There's plenty of feat and subclass material to support that vision of multiclassing in 3pp. I would recommend banning multiclassing at your table and using that rather than call for something you don't like to be excised from the game for everyone.
 

I almost never see people multiclass in my games, but if I did we would work together to make sure there was a plausible narrative, requiring from the PC whatever is necessary in-fuction to make that happen.

I usually multiclass my characters. The narrative is always there, but sometimes it bends conventional class paradigms. For example I had a Vampir Long Death Monk-Death Cleric, but she didn't really have a God .... well she had someone she called her God that she didn't really worship and that God was clearly dead, killed by other gods and with no more church, clergy (other than her) or worshipers. So how was she getting her spells? A mystery really that even she didn't know.

The narritive is sometimes skewed on single class characters too.

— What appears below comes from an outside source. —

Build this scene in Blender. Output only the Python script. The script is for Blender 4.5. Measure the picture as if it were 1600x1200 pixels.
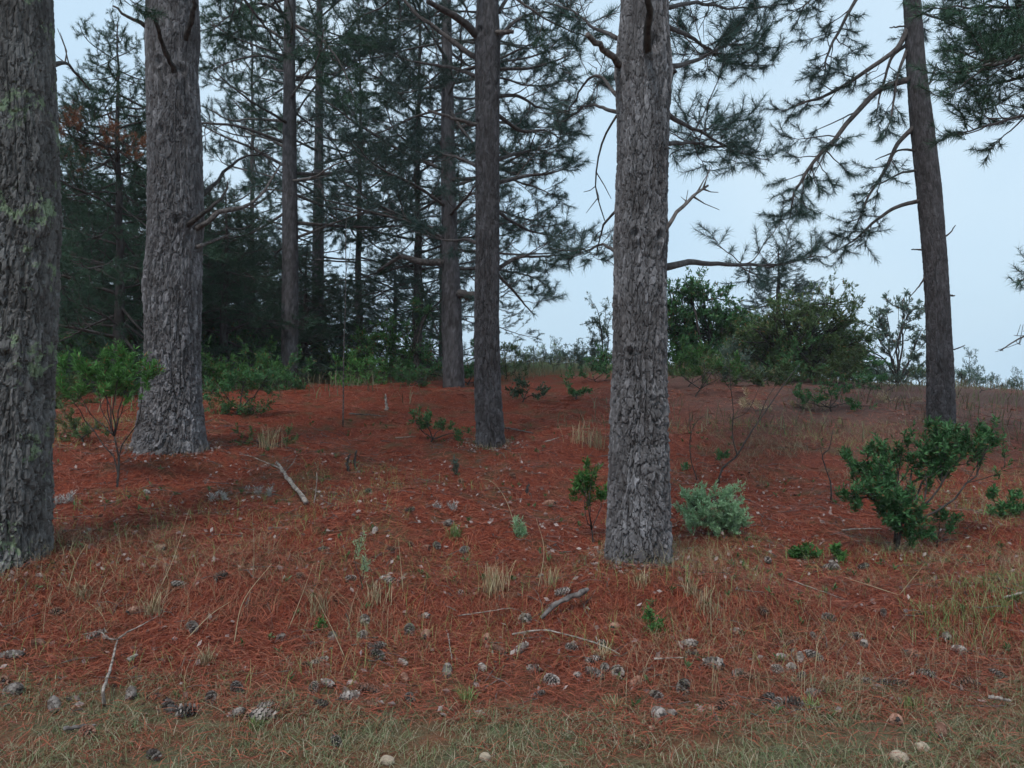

I had a Chaotic Good Kender Conquest Paladin that worshiped 3 gods - a good God of Minataurs (Kiri-Jolith) a good god of nature (Branchalla?) and an Evil God of Magic (Nuitari). If you have read the Dragonlance lore this character leaned heavily into the Kender identity, but took quite a few liberties with the Paladin identity ..... "I found this cool black disk so I started praying to it", but all her Paladin abilities and spells worked and she did live by her skewed interpretation of the oath. She was constantly lecturing the Wizard on how he had it all wrong when it came to the gods of magic, and lecturing the Cleric on Gods in general.